** BEGIN Data for this exercise **

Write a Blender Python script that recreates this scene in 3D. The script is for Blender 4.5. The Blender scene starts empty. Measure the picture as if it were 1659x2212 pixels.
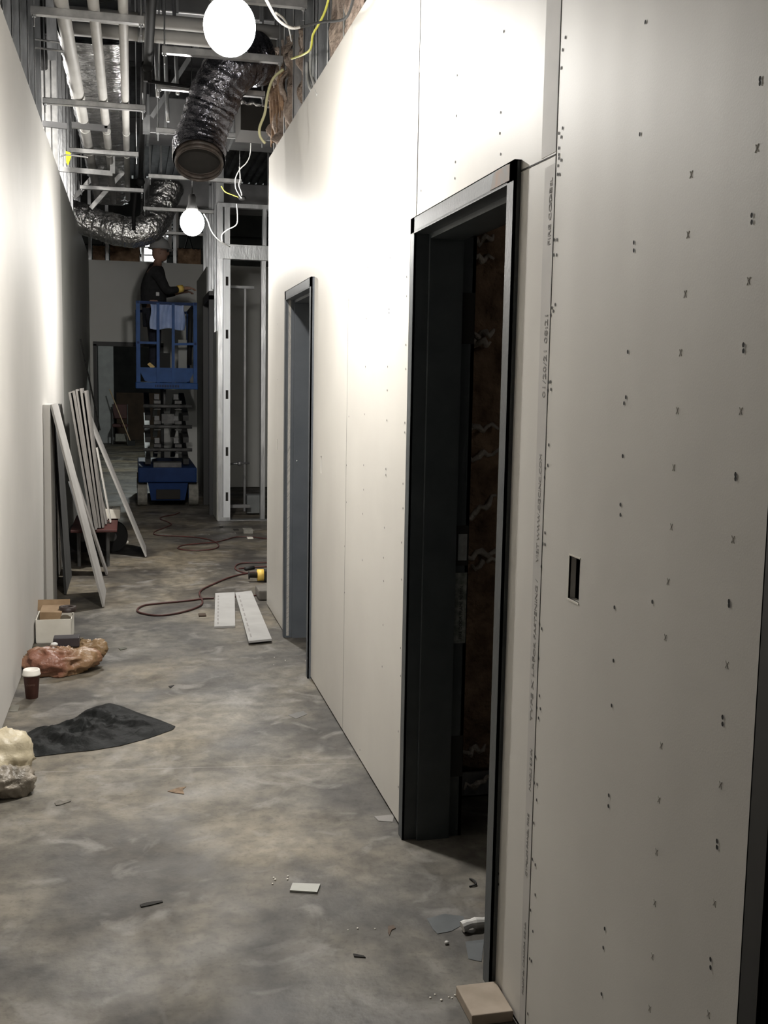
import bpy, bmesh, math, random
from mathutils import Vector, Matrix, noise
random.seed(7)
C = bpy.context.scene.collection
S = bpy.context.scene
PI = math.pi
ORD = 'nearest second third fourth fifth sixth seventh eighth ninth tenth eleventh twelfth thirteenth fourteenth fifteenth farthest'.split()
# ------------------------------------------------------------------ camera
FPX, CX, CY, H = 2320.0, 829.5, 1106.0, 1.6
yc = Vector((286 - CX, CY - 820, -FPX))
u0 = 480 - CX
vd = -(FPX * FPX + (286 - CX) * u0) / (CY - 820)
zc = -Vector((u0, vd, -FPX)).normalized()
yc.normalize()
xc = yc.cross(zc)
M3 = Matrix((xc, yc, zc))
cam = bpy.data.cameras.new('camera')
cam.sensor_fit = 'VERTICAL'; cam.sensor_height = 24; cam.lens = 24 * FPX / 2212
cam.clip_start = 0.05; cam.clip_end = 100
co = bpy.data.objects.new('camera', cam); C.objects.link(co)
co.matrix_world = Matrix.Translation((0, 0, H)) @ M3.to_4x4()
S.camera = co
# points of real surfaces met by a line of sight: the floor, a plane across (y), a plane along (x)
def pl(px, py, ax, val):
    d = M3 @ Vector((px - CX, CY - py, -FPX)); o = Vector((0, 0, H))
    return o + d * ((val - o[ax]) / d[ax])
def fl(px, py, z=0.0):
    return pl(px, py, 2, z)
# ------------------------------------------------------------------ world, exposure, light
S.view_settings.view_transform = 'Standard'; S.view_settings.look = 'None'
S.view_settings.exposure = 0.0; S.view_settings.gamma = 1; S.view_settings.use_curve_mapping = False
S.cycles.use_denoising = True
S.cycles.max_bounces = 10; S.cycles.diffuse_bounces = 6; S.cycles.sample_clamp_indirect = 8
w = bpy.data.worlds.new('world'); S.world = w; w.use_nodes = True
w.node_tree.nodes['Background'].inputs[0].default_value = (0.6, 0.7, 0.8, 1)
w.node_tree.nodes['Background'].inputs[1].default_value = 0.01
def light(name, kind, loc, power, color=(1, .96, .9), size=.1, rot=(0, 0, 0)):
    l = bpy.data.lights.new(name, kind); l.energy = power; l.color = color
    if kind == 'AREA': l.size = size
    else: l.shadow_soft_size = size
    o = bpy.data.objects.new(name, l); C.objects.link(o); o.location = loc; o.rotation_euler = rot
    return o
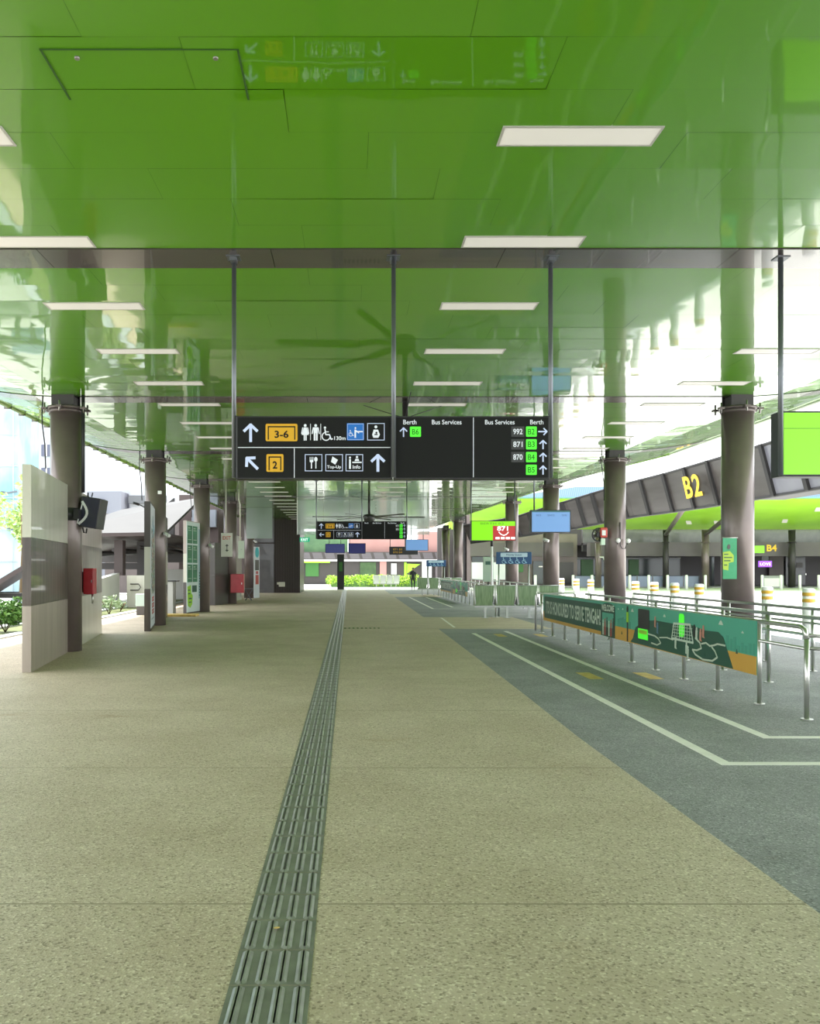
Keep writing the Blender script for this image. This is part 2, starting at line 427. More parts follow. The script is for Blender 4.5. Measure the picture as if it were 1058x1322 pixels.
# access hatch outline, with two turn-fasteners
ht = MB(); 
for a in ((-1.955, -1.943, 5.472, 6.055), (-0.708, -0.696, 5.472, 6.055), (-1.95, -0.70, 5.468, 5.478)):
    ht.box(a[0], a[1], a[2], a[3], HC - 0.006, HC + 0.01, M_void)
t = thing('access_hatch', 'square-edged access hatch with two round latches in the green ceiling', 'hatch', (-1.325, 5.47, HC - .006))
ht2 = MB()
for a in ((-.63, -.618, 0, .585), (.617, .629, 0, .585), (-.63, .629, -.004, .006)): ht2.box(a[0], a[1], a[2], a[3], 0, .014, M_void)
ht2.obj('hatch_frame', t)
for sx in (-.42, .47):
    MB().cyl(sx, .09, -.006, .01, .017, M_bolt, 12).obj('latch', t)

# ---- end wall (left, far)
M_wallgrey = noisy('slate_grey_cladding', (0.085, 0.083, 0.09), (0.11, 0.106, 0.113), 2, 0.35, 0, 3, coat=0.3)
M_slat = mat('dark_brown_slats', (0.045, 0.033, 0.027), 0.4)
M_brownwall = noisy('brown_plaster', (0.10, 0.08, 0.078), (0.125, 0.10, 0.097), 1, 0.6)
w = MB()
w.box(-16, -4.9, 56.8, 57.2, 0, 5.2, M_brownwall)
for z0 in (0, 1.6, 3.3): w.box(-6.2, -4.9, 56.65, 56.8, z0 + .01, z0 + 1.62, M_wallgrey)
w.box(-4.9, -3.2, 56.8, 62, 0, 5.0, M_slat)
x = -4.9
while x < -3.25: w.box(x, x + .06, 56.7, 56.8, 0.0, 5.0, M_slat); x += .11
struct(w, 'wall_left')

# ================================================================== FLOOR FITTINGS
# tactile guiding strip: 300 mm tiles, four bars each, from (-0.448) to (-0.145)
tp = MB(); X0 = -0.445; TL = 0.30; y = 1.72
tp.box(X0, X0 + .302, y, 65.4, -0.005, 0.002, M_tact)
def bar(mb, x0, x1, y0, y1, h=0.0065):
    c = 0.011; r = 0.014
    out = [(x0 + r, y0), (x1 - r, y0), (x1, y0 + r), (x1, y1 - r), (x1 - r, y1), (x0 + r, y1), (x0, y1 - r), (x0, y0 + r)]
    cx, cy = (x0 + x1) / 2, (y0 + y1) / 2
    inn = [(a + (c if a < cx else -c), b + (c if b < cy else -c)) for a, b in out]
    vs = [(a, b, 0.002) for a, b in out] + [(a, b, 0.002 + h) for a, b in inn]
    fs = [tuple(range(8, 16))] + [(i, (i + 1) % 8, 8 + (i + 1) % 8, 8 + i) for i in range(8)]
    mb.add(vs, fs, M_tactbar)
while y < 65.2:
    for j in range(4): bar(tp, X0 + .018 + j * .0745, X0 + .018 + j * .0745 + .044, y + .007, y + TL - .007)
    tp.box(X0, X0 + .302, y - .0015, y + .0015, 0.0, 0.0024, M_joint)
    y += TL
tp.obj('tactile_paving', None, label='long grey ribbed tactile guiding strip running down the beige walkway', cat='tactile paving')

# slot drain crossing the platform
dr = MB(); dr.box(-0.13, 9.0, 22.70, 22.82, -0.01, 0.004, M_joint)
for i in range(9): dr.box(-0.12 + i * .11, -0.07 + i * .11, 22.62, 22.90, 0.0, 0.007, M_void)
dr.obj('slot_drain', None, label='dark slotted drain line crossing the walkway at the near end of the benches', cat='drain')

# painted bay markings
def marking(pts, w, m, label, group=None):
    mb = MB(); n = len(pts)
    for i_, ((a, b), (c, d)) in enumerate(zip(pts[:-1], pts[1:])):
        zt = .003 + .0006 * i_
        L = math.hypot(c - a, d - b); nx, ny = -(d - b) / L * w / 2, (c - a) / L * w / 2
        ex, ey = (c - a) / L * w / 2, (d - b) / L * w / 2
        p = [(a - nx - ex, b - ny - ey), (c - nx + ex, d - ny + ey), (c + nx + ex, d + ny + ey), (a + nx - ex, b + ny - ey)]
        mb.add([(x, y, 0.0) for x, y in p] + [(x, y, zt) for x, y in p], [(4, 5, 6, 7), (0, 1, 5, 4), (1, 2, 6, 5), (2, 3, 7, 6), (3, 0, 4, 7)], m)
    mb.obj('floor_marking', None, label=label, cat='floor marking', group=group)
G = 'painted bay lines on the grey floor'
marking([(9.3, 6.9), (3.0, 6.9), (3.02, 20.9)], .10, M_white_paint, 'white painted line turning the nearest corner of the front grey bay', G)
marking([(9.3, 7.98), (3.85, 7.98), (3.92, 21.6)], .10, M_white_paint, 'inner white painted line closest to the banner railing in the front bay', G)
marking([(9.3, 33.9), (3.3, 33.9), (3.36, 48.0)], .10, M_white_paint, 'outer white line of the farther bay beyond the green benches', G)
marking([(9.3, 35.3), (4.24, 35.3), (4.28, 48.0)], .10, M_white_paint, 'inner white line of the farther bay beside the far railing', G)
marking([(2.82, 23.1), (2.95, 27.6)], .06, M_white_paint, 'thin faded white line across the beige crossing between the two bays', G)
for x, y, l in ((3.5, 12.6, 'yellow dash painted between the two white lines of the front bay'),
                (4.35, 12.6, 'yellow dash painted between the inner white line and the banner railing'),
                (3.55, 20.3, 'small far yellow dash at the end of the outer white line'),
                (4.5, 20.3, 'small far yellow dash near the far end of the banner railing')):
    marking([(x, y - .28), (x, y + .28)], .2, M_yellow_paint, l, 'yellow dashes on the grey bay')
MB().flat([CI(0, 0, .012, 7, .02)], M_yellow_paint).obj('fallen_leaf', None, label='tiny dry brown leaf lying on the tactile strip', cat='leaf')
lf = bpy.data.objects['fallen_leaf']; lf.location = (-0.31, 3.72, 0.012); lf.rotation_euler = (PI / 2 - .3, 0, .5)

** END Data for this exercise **

__Aim of the exercise__. Copy out each line in the listing that has the word "scene".

__Answer to this task__.
Write a Blender Python script that recreates this scene in 3D. The script is for Blender 4.5. The Blender scene starts empty. Measure the picture as if it were 1659x2212 pixels.
C = bpy.context.scene.collection
S = bpy.context.scene